Freedom From What?

American Flag

We talk about being free in the US, but are we really free?  Do you feel free?  Do you see freedom exhibited among our most powerful and privileged?  Do you think our ultra-partisan legislators are free?  Do you think our addicted and self-indulgent sports heroes are free? When a Gallup poll tells us that almost 50% of people in the US are not engaged in their jobs, are we free? 

As we approach July 4 when Americans celebrate our nation’s independence, perhaps we should pause and consider how we limit our own individual and collective freedom.  We live in a nation with extraordinary wealth and opportunity, yet we make “choices that limit our choices” every day.  It is easy to point the finger elsewhere and blame others for enslaving us, but that only exaggerates our dissatisfaction.
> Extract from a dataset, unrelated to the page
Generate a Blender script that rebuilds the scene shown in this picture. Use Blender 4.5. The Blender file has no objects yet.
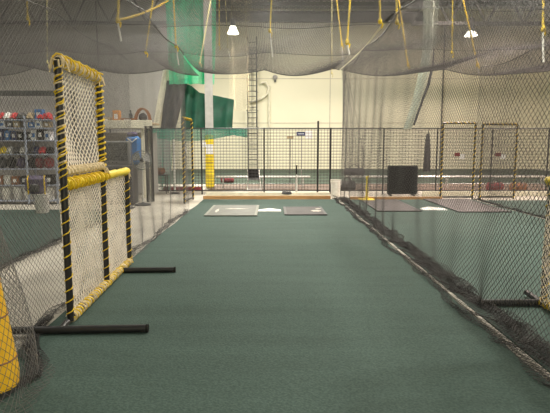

It makes us feel even more helpless and hopeless—victims of our own expectations. 

We have a choice. We can engage with each other and with our environments in ways that generate creative options for action. We can choose to focus on possibility and to adapt to the world as it is, rather than whining about the way we wish it could be.  We can stand in inquiry and create a world that is full of hope and energy.  How? We can engage in Adaptive Action and follow three very simple rules. 

Adaptive Action is a three-question practice that puts you in control, even in the most uncertain situations.  What?  helps you notice what is happening in the world around you, so you see openings you might have missed.   So what?  breaks through habits and assumptions so you can explore opportunities you never would have imagined.   Now what?  moves you out of helplessness and into action. As you act, the patterns around you shift, and you begin your freeing cycle of inquiry again.  What? So what? Now what?

Even the best Adaptive Action can derail when judgment, defensiveness, or conflict cloud perceptions.  If my answer to  What?  focuses on the worst in others, defending myself, or reinforcing conflict, then Adaptive Action merely strengthens patterns that enslave me. To avoid these traps, I can follow three very simple rules.

Rule 1: Turn judgment into curiosity. Judgment, even when it is true, blocks choice.  It locks me into anger or bias. At the same time, it limits the amount of freedom I am willing to give to the other. When I assume my co-worker is competing with me, that he isn’t working as hard as I am, that he wants my job, I’m stuck in a negative world of my own creation.  If, on the other hand, I am curious about his motivations and ask about his expectations, then I open my choices and his to explore opportunities for shared understanding or action.  As a boss, curiosity creates employee engagement.  As a parent it opens honest affection. As a citizen it supports civil discourse. As a world neighbor it dissolves xenophobia. Curiosity breeds freedom.

Rule 2: Turn defensiveness into self-reflection. Roosevelt told us that the “only thing we have to fear is fear itself.” Fear leads me to retreat, dig in, avoid engagement, and focus on building or maintaining boundaries to defend myself.  Those boundaries hold me hostage because they restrain the very freedom they were designed to create. Everything I invest to defend myself from economic, social, personal, political, physical threats builds walls that constrain my choices over time.  While I need to be safe, I also can explore other, more freeing ways to meet basic needs.  I practice ultimate freedom when I challenge myself.  I expand my horizons when I reflect on my own capacity to grow in new ways and to see and act differently. Self-reflection breeds freedom.

Rule 3: Turn conflict into shared inquiry. When I choose conflict—especially conflict that is prolonged and profound—I choose slavery.  Whatever I invest in anger and offensive action, I am stealing from positive passion and possibility. Even when my enemy is not immediately willing to share in inquiry, I can increase my own freedom by opening opportunities for dialogue. I ask myself, “What is a question that we can pursue together? So what options for action might serve us both? Now what path will lead us forward together?” Shared inquiry frees us from ties of history and frustration. Shared inquiry breeds freedom.

You may call me Pollyanna and retreat to the familiar safety of your self-designed constraints.  There’s nothing my Adaptive Action can do about that.  But this week, as you are thankful for the freedom granted by our forefathers decades ago, I invite you to think about the freedom you can create every day for yourself and others. Can Adaptive Action, curiosity, self-reflection, and shared inquiry help us discover a path toward freedom that does not depend on the choices of others? Are you willing to give it a try?